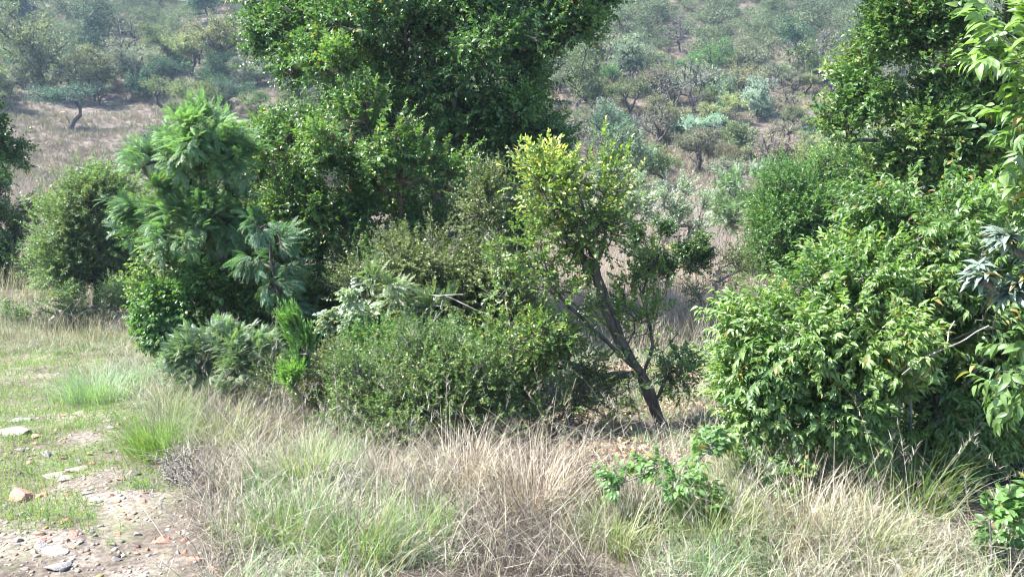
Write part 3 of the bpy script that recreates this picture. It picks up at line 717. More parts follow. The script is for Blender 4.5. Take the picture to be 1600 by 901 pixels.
for i in range(95):
    for k in range(40):
        py = sr.uniform(640, 900); px = sr.uniform(10, path_edge(py)+sr.uniform(-40, 25)); u_ = sr.random()**1.6; w_ = (5+11*u_)*(.6+.4*(py-560)/340)
        c = ['red', 'pale', 'grey', 'orange'][sr.choice(4, p=[.33, .37, .2, .1])]
        lab = f"{'tiny' if u_ < .3 else ('small' if u_ < .65 else 'fist sized')} {dict(red='reddish', pale='pale tan', grey='grey', orange='orange')[c]} stone {rel(px, py, STL, 26)}"
        if lab not in used_s: break
    used_s.add(lab); stone(px, py, w_, w_*.5, c, lab, 'small stones scattered on the path')
for i, (px, py, w_) in enumerate([(1003, 215, 9), (1118, 218, 10), (1010, 218, 8), (1121, 225, 9), (935, 238, 12), (1165, 260, 8), (1120, 192, 7), (60, 240, 9), (95, 178, 10), (170, 165, 8), (75, 262, 8), (1236, 130, 9), (905, 200, 10), (1010, 192, 7)]):
    stone(px, py, w_, w_*.6, 'orange' if i % 3 else 'pale', f"{'orange' if i % 3 else 'pale'} rock {rel(px, py, [(q_[0], q_[1], t_q) for q_, t_q in zip(named, LM_T)], 22)}", 'rocks on the far hillside', 'rock')
def gravel():
    rng = np.random.default_rng(66); n = 9000; y = 2.8+7*rng.random(n)**1.2; x = -rng.uniform(-.1, 1, n)*(y*.62+1.2); z = G(x, y); px, py = proj(np.stack([x, y, z], -1))
    keep = (px < path_edge(py)+20) & (px > -200) & (fbm(x*1.7, y*2.6, 44, 5) < .56) & (rng.random(n) < np.interp(py, [600, 760, 900], [.35, .8, 1]))
    x, y, z = x[keep], y[keep], z[keep]; k = len(x)
    c = np.array([[a, b, d] for d in (-.5, .5) for a, b in ((-1, -1), (1, -1), (1, 1), (-1, 1))], float); q = np.array([[0, 1, 5, 4], [1, 2, 6, 5], [2, 3, 7, 6], [3, 0, 4, 7], [4, 5, 6, 7]])
    V = c[None]*rng.uniform(.6, 1.3, (k, 8, 3))*np.array([1, 1, .8])*(.0035+.011*rng.random(k)**2.5)[:, None, None]
    a = rng.uniform(0, 6.28, k); ca, sa = np.cos(a)[:, None], np.sin(a)[:, None]; V = np.stack([V[..., 0]*ca-V[..., 1]*sa, V[..., 0]*sa+V[..., 1]*ca, V[..., 2]], -1)
    V = V+np.stack([x, y, z+.002], -1)[:, None]; Q = q[None]+(np.arange(k)*8)[:, None, None]
    mt = leaf_mat('gravel', [(.2, .115, .08), (.28, .21, .165), (.4, .33, .27), (.25, .225, .2)], rough=.9, trans=0.0, spec=.2)
    tag(mesh_quads('gravel', V.reshape(-1, 3), Q.reshape(-1, 4), mt, v=np.repeat(rng.random(k), 5)), 'reddish and pale gravel strewn on the path', 'gravel', kind='stuff')
gravel()

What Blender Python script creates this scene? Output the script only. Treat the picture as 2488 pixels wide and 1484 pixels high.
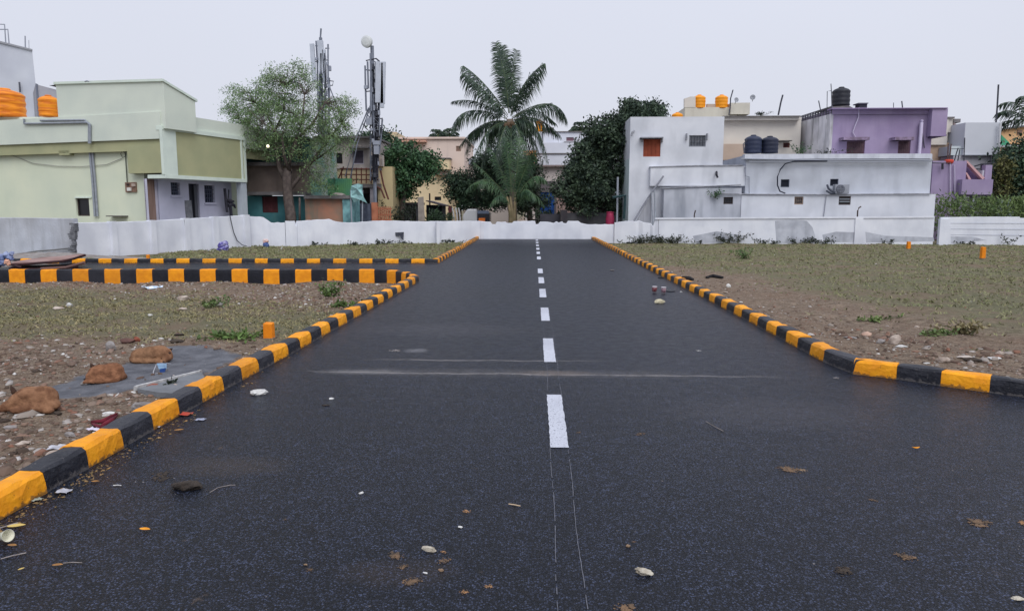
import bpy, bmesh, math, random
import numpy as np
from mathutils import Vector, Matrix
random.seed(7); RNG = np.random.default_rng(11)
SC = bpy.context.scene
for o in list(bpy.data.objects): bpy.data.objects.remove(o)
C = SC.collection
rad = math.radians
# ---------------------------------------------------------------- camera
FPX = 1750.0; PITCH = math.atan(234/FPX); YAW = math.atan(56/FPX*math.cos(PITCH))
CH = 1.6
cam = bpy.data.objects.new("camera", bpy.data.cameras.new("camera")); C.objects.link(cam)
cam.location = (0, 0, CH); cam.rotation_euler = (math.pi/2-PITCH, 0, YAW)
cam.data.sensor_width = 36; cam.data.lens = FPX/2488*36; cam.data.clip_start = .05; cam.data.clip_end = 3000
SC.camera = cam
# ---------------------------------------------------------------- sky, sun, exposure
W = bpy.data.worlds.new("World"); SC.world = W; W.use_nodes = True
nt = W.node_tree; nt.nodes.clear()
out = nt.nodes.new("ShaderNodeOutputWorld"); bg = nt.nodes.new("ShaderNodeBackground")
sky = nt.nodes.new("ShaderNodeTexSky"); sky.sky_type = 'NISHITA'; sky.sun_disc = False
SUN_EL, SUN_AZ = rad(50), rad(158)
sky.sun_elevation = SUN_EL; sky.sun_rotation = SUN_AZ; sky.dust_density = 4; sky.air_density = 1.2
tc = nt.nodes.new("ShaderNodeTexCoord"); sx = nt.nodes.new("ShaderNodeSeparateXYZ")
ramp = nt.nodes.new("ShaderNodeValToRGB")
e = ramp.color_ramp.elements
e[0].position = 0.0; e[0].color = (.64, .66, .745, 1)
e[1].position = .45; e[1].color = (.73, .76, .875, 1)
cn = nt.nodes.new("ShaderNodeTexNoise"); cn.inputs['Scale'].default_value = 1.3; cn.inputs['Detail'].default_value = 3
cm = nt.nodes.new("ShaderNodeMapRange"); cm.inputs['To Min'].default_value = 9.3; cm.inputs['To Max'].default_value = 10.7
sc = nt.nodes.new("ShaderNodeVectorMath"); sc.operation = 'SCALE'
mix = nt.nodes.new("ShaderNodeMix"); mix.data_type = 'RGBA'; mix.inputs[0].default_value = .93
L = nt.links.new
L(tc.outputs['Generated'], sx.inputs[0]); L(sx.outputs['Z'], ramp.inputs[0])
L(tc.outputs['Generated'], cn.inputs['Vector']); L(cn.outputs[0], cm.inputs['Value'])
L(ramp.outputs[0], sc.inputs[0]); L(cm.outputs[0], sc.inputs['Scale'])
L(sky.outputs[0], mix.inputs[6]); L(sc.outputs[0], mix.inputs[7]); L(mix.outputs[2], bg.inputs[0])
bg.inputs[1].default_value = .1; L(bg.outputs[0], out.inputs[0])
sun = bpy.data.objects.new("sun", bpy.data.lights.new("sun", 'SUN')); C.objects.link(sun)
sun.data.energy = 1.7; sun.data.angle = rad(45); sun.data.color = (1, .985, .96)
# from behind the camera, a little to the right
sun.rotation_euler = (math.pi/2-SUN_EL, 0, rad(22))
SC.view_settings.view_transform = 'Standard'; SC.view_settings.look = 'None'
SC.view_settings.exposure = 0.12; SC.view_settings.gamma = 1
# ---------------------------------------------------------------- pixel <-> world (2488 x 1484 view of the photo)
_F = np.array([-math.sin(YAW)*math.cos(PITCH), math.cos(YAW)*math.cos(PITCH), -math.sin(PITCH)])
_R = np.array([math.cos(YAW), math.sin(YAW), 0]); _U = np.cross(_R, _F); CAM = np.array([0, 0, CH])
def ray(x, y): return _F*FPX+_R*(x-1244)+_U*(742-y)
FR = None                            # current building frame (origin, x axis, y axis) or None for the world
def P(x, y, Y):
    d = ray(x, y)
    if FR is None: return CAM+d*(Y/d[1])
    o, ex, ey = FR; h = CAM+d*(np.dot(o+ey*Y-CAM, ey)/np.dot(d, ey))
    return np.array([np.dot(h-o, ex), Y, h[2]])
def set_frame(origin=None, ang=0):
    global FR
    FR = None if origin is None else (np.array([origin[0], origin[1], 0.]), np.array([math.cos(ang), math.sin(ang), 0]), np.array([-math.sin(ang), math.cos(ang), 0]))
def G(x, y, z=0.): d = ray(x, y); return CAM+d*((z-CH)/d[2])
def PL(x, y, p0, n): d = ray(x, y); n = np.array(n); return CAM+d*(np.dot(np.array(p0)-CAM, n)/np.dot(d, n))
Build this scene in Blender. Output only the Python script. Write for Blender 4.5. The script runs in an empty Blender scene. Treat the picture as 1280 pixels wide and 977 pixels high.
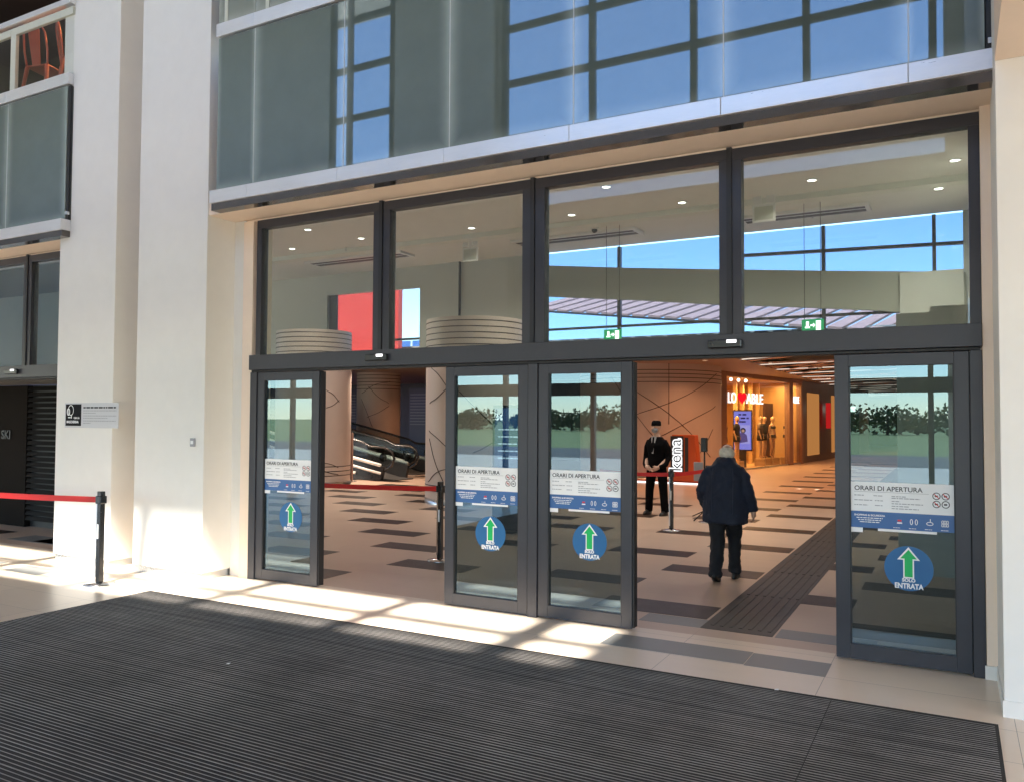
+===+
▶ [WORK TO BE COMPLETED]:
Check each line above for the word "this" and give the number of lines that have it, nothing else.

▶ [SOLVED PROBLEM]:
3